The Addition complements the original portion of the collection and includes material relating to Kantor's family and personal life as well as his literary career. It consists chiefly of correspondence, as well as diaries, drafts and galleys of Kantor's literary work, notes, financial documents, clippings, printed material, publicity and promotional material, photographs, and other family papers. Much of the correspondence in the addition is family correspondence addressed to Kantor's wife, Irene Layne Kantor, or jointly to her and her husband, and is written by friends and family members.
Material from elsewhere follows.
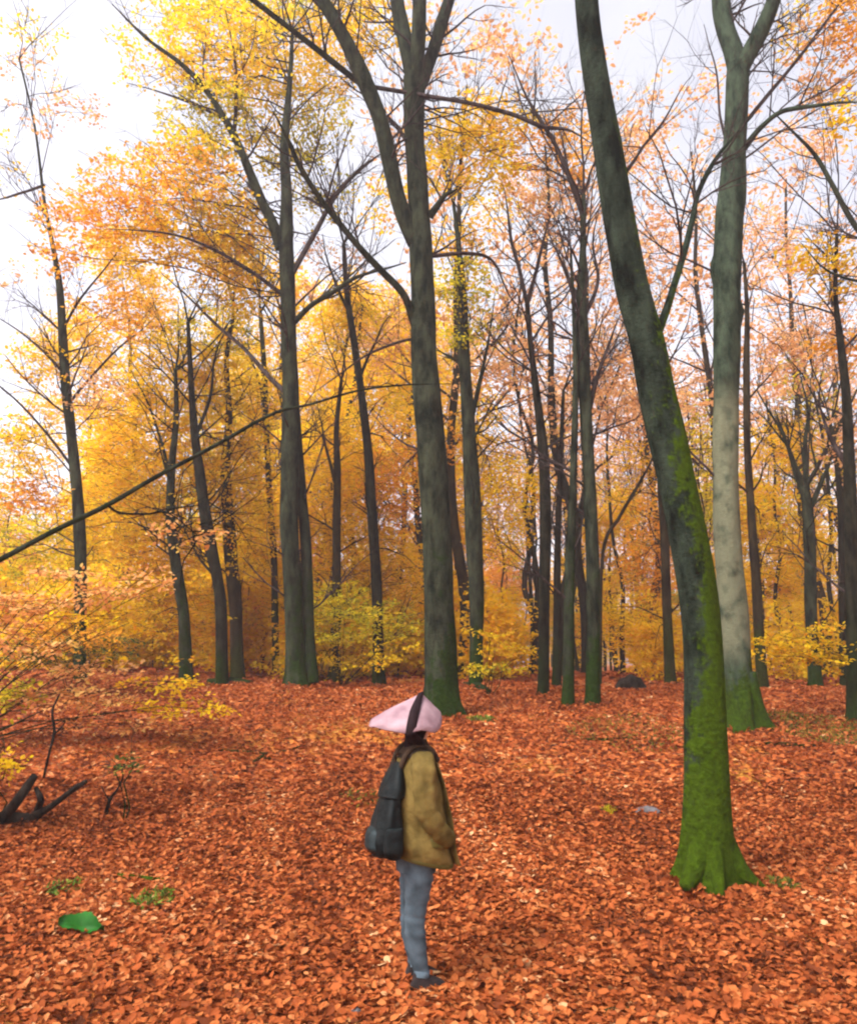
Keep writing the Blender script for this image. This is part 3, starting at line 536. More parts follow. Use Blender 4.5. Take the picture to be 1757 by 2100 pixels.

The addition also contains personal correspondence between MacKinlay Kantor and Irene, as well as business and general correspondence regarding Kantor's work. Materials of particular interest in the addition include a draft of the screenplay for Andersonville written by Daniel Taradash, as well as a draft of Kantor's 1958 novel Strange Day, which was published in two parts in The Australian Women's Weekly.
Writings in the collection include numerous unpublished works. Since Kantor frequently reworked his pieces, particularly the unpublished ones, in order to use a short story or sketch as the basis for a screenplay or proposed film, some narrative stories have been placed in the drama section of the Literary File as the last incarnation of the particular work. The writings files are fairly complete with the exception of his draft of Andersonville, which Kantor donated to the State University of Iowa Library in Iowa City, Iowa, before he began sending his papers to the Library of Congress.
Kantor often typed on both sides of a page. The first draft typed on one side of the paper would later be used for subsequent drafts as well or for carbon copies of his correspondence. Photocopies of these letters have been placed in the Correspondence file. When a draft or partial draft of one work is preserved on the reverse side of a draft for a different title, a cross-reference sheet has been placed in the file alerting readers to both titles.